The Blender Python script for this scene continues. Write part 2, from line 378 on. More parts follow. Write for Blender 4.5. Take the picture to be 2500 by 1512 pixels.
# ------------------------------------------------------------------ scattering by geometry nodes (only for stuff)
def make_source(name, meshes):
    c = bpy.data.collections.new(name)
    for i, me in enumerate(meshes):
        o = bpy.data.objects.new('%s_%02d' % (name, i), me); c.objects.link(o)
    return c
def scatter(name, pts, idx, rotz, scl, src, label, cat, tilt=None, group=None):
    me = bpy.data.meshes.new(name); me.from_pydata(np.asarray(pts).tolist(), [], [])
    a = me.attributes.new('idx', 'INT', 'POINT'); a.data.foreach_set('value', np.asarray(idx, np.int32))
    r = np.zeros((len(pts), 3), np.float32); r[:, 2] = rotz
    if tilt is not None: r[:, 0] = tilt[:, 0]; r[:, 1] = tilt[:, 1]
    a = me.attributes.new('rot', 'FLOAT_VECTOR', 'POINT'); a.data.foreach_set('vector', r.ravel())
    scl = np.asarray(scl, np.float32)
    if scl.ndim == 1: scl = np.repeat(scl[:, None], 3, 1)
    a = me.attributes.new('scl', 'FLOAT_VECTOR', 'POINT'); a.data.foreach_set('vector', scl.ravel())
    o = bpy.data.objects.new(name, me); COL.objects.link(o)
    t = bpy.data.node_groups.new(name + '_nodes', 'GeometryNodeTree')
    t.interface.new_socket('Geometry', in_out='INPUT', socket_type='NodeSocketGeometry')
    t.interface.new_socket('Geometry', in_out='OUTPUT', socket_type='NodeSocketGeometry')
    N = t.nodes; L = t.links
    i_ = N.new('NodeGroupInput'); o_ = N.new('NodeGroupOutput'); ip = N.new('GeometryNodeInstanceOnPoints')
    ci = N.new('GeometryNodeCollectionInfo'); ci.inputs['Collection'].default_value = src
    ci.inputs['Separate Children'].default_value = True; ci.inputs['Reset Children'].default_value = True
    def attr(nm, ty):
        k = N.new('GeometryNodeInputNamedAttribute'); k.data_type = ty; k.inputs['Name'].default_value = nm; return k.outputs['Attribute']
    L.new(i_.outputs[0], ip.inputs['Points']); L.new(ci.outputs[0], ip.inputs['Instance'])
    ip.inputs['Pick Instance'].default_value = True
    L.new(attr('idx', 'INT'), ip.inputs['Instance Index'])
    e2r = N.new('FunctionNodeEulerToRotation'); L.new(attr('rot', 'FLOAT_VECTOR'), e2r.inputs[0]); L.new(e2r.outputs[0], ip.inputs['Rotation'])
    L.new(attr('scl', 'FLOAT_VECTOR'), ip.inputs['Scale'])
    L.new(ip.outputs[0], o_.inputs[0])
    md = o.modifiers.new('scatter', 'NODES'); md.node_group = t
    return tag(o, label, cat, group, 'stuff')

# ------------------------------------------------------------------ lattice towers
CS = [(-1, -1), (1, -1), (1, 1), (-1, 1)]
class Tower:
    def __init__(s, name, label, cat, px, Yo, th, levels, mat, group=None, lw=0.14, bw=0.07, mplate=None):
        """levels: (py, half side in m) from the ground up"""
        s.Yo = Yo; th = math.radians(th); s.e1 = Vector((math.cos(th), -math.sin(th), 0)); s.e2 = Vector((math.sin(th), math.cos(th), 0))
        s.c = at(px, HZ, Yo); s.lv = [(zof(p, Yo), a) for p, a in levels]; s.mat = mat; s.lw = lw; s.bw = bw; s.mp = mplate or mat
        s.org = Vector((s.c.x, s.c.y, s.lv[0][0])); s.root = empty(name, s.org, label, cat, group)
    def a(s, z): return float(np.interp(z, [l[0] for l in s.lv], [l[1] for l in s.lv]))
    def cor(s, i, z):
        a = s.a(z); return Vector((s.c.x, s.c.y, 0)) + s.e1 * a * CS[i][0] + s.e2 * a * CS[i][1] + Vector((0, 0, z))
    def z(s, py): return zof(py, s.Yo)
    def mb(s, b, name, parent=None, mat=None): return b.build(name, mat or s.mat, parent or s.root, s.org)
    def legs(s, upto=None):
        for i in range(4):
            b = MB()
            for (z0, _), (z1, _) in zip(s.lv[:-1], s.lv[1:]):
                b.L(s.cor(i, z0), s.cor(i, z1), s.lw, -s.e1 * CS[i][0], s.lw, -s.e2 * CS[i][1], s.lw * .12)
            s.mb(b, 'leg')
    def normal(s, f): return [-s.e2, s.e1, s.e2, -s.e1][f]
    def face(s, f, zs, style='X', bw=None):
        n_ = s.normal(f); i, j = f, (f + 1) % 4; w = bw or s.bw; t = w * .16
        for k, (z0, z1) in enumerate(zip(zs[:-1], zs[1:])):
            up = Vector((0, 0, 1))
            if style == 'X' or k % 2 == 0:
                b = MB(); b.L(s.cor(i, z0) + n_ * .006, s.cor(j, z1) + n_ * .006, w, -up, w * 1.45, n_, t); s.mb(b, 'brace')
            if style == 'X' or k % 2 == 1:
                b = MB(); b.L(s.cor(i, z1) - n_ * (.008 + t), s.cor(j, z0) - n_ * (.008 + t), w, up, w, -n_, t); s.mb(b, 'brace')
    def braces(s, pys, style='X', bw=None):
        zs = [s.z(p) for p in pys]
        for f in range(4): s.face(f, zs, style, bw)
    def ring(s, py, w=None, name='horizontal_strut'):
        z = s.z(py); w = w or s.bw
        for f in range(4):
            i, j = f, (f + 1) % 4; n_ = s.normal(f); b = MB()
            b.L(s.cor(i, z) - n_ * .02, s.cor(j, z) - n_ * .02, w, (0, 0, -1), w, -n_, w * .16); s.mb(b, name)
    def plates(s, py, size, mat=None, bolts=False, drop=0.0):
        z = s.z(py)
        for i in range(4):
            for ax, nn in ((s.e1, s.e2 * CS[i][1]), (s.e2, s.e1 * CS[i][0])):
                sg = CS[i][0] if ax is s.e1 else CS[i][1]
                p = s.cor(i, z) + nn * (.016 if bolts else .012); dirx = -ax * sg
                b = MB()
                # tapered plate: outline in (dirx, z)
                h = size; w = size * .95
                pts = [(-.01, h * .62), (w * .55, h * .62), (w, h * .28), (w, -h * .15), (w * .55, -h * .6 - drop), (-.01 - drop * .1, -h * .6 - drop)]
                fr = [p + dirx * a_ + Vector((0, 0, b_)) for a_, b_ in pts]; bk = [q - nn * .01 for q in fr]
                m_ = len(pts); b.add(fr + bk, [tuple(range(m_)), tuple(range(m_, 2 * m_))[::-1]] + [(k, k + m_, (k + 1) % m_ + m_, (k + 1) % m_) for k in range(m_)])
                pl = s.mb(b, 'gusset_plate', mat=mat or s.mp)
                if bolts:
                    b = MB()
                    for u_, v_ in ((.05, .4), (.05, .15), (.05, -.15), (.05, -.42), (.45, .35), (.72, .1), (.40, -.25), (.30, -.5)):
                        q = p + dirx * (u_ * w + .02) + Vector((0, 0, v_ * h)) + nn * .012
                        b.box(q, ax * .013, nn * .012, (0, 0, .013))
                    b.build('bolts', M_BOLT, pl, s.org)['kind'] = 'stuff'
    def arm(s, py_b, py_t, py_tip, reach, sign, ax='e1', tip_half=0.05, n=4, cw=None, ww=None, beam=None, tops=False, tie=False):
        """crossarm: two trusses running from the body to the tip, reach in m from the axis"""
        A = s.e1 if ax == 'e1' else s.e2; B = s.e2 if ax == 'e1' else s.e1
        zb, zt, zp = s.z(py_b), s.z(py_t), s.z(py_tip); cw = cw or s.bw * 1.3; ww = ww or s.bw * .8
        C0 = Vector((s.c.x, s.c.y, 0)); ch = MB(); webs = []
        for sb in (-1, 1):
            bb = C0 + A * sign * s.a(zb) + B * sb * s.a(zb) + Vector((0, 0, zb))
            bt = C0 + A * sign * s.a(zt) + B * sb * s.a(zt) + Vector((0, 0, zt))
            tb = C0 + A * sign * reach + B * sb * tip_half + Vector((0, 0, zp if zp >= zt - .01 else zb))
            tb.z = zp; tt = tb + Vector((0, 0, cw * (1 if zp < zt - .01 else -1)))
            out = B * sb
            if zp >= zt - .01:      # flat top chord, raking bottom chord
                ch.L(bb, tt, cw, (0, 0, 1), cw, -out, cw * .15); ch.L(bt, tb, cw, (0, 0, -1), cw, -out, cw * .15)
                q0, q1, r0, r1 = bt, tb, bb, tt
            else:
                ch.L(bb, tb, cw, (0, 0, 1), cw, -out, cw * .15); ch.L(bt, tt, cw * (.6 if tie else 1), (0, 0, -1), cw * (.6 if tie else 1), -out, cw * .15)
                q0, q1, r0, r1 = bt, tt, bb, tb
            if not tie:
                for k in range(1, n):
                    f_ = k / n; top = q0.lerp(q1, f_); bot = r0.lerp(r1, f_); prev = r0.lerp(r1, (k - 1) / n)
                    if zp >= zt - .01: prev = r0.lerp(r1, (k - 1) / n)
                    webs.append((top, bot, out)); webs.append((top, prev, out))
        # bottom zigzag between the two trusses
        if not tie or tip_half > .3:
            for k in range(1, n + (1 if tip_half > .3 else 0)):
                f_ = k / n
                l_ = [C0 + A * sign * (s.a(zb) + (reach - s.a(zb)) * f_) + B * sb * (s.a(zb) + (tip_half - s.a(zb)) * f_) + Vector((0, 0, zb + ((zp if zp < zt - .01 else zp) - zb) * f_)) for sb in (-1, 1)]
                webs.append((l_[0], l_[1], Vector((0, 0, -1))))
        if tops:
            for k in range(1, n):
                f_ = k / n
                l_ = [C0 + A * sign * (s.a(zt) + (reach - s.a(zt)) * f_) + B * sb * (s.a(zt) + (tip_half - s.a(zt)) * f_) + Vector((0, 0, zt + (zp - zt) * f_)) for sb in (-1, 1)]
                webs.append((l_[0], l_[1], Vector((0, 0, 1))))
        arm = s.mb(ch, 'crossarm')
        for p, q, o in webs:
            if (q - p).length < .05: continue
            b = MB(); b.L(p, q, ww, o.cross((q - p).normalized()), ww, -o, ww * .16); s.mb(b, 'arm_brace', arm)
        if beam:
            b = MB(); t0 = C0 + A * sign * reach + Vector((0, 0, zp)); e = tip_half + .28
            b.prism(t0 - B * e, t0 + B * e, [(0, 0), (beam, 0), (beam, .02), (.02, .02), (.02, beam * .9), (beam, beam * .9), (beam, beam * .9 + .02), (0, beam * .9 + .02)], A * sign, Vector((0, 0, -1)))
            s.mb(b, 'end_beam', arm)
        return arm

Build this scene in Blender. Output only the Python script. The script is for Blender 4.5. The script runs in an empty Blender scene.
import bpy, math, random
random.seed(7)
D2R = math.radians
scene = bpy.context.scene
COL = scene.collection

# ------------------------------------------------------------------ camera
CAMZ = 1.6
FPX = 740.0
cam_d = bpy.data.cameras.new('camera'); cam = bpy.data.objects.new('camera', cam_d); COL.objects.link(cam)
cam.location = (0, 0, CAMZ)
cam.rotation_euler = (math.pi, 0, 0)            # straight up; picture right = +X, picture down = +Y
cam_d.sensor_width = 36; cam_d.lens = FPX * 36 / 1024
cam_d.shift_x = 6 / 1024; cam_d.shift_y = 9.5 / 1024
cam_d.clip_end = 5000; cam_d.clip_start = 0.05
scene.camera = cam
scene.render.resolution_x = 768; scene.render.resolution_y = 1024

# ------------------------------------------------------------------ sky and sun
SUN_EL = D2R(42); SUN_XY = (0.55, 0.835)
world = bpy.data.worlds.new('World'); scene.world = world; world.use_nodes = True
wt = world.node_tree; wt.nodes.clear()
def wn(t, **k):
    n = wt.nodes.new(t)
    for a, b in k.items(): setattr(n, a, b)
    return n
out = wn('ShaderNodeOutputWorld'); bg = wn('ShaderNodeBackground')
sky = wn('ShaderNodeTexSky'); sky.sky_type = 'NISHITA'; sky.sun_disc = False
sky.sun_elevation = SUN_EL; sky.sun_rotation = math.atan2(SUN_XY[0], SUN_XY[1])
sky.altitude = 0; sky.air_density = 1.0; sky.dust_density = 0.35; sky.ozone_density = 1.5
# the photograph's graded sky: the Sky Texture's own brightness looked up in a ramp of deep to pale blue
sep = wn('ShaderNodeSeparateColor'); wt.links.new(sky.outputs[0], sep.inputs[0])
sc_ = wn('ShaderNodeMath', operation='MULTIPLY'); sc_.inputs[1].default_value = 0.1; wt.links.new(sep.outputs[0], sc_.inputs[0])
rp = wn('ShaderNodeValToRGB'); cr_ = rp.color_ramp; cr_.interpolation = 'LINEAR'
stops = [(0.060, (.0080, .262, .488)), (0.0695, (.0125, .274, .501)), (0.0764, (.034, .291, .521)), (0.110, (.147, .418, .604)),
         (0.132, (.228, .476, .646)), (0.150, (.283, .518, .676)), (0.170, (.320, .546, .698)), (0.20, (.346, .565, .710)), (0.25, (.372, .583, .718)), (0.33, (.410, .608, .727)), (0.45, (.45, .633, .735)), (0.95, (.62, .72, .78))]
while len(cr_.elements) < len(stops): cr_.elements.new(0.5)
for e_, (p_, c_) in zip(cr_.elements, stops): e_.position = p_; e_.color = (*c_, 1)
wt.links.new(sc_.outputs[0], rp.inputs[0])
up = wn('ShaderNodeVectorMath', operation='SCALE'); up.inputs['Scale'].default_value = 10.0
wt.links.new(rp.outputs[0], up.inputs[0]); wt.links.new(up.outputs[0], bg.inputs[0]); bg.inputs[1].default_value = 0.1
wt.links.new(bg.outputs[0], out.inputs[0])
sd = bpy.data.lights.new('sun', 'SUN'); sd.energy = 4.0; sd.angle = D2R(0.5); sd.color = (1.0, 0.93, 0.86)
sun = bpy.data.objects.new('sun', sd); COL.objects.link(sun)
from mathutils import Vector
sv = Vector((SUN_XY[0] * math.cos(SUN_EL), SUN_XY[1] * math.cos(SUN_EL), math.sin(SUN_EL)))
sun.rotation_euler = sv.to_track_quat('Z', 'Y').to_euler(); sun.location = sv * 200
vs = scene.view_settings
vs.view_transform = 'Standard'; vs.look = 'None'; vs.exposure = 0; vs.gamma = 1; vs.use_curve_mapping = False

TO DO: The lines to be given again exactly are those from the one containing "Build this scene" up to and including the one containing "COL = scene.collection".

REPLY TO THE EXERCISE:
Build this scene in Blender. Output only the Python script. The script is for Blender 4.5. The script runs in an empty Blender scene.
import bpy, math, random
random.seed(7)
D2R = math.radians
scene = bpy.context.scene
COL = scene.collection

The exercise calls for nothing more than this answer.